Is there any possible defense to what prosecutors regard as a ‘smoking gun with fingerprints’?
By Joe Kovacs

President Donald J. Trump walks from the South Portico entrance of the White House to speak to reporters Saturday, Sept. 19, 2020, before boarding Marine One to begin his trip to Fayetteville, North Carolina. (Official White House photo by Tia Dufour)
With Donald Trump under fire after CNN played an audio recording of the former president allegedly discussing classified documents and “secret” information, top legal analyst Alan Dershowitz is proffering an intriguing question.

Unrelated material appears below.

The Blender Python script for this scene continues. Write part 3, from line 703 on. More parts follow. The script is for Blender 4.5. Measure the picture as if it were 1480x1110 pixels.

“Does the former president know something that he’s not yet sharing?”
In a column posted Tuesday by the professor emeritus at Harvard Law School, Dershowitz, a Democrat, said CNN’s broadcast of the Trump audio recording raises important questions.
“First, how did CNN acquire the recording, which is part of an ongoing criminal investigation and prosecution?” he wondered. “The only people who should have had access to it were prosecutors, the Trump aides who made the recording, and perhaps the Trump legal defense.
“If prosecutors leaked it, that would almost certainly constitute a crime or at the very least a violation of Justice Department rules. If the Trump defense leaked it without Mr. Trump’s permission, that too would raise serious legal and ethical questions.”